Surveyed on 1:2500 MSDs. (3)
Listed as a curvilinear enclosure (Iron Age) by Challis and Harding, who add the comment `possible hill slope fort'. (4)
SD 651 777. Castle Hill prehistoric defended enclosure. Scheduled RSM No 23769. (5)
An Iron Age defended enclosure is visible as an earthwork on air photographs and lidar. The feature consists of a ditched enclosure with internal and external banks, with entrances located to the north and south. Two further embanked curving arms create an annexe on the north-western side. A number of features are visible within the enclosure including at least two hut circles and a pond. A circuit of bank within the larger enclosure may from the original extent of the settlement. The feature is extant on the latest 2012 photography. An associated field system (UID 6512) and boundary ditches (UID 1574634) are recorded separately. (6-7)
The enclosure was targeted for follow-on ground investigation in Stage 2 of EH's NAIS Upland Pilot Project (covering parts of the Lakes, Dales & Arnside), and was briefly perambulated.
The enclosure is much as described by previous authorities, comprising a sub-circular ditch circa 100m in diameter with internal and external banks. The ditch is circa 1.5m deep in the south-west quadrant, but shallower elsewhere, while the outer bank is higher than the inner, again up to 1.5m high externally in the west where it overlies the natural slope. There are entrances in the south and north-west, the former seemingly original, the latter associated with possible hornworks (authority 6-7's 'north-western annexe') and therefore probably original, too. Authority 6-7's suggestion that there is an additional circuit of bank within the larger enclosure, which seems to have been previously unnoticed, is good. The feature measures circa 2.5-4.5m across but stands only a few decimetres high. It is best preserved in the south and west where it is set back a few metres from the bank that follows the inside of the ditch, but in the north it seems to abut the inner face of that feature; it survives only intermittently in the north-east quadrant. There are gaps through it opposite both entrances. Although its relationship to the main earthworks is uncertain, its off-centre positioning does indeed suggest it may be earlier. Other internal features mentioned by previous authorities are difficult to interpret satisfactorily, but it is clear that the site has suffered from later disturbance: a furlong of narrow ridge-and-furrow ploughing has clipped the base of the outer bank in the west, while in the south-east and east the 0.3m-wide foundations of a stone wall that follows the edge of the outer bank before turning sharply north-east and running up to the base of the modern field wall, hints at further planned land improvement and field division that was never completed.
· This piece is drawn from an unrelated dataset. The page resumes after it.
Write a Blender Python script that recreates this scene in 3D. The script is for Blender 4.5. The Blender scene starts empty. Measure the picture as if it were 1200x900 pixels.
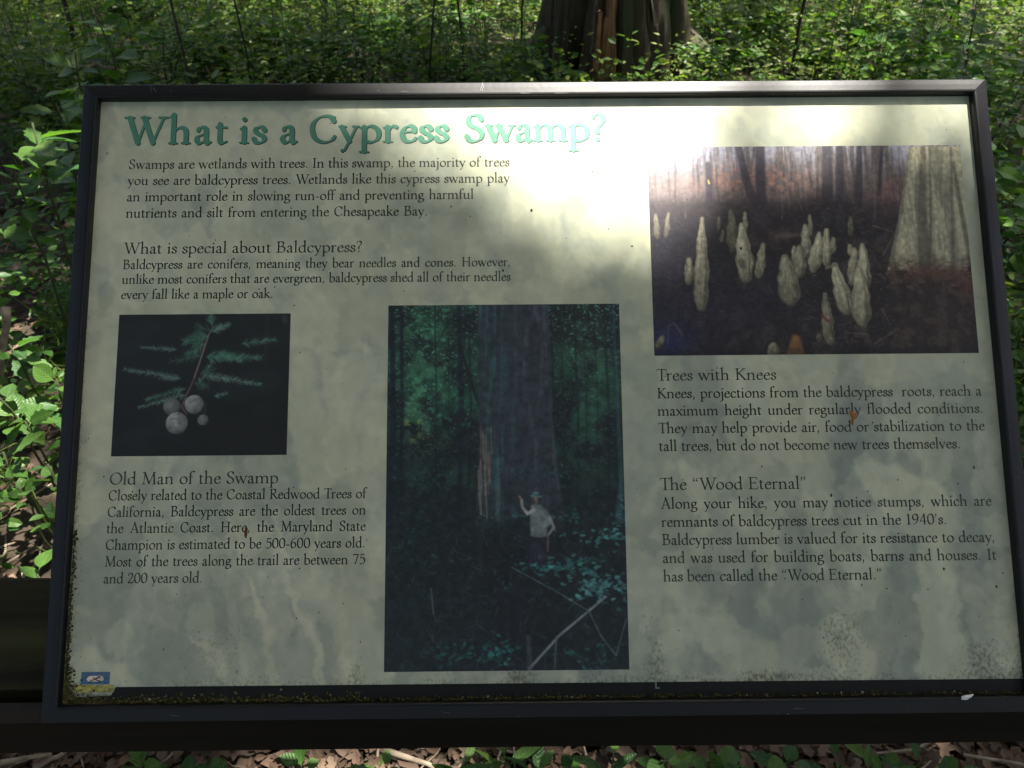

The enclosure's position does not seem to have been chosen with defence particularly in mind: it is set back somewhat from the steeper part of the valley side of the Leck Beck to the north and the hillside continues to rise slightly behind it to the east. But the location does command impressive views westward. The presence of an external bank also seems to negate the idea of this being a defended site. At present it it is difficult to classify or date satisfactorily, other than to say it is probably a prehistoric settlement. In addition to Yarlsber Camp near Ingleton to the west, two other similarly sized earthwork enclosures exist within a few kilometres to the south (UIDs 44013 and 44014). None is as yet excavated or dated, however.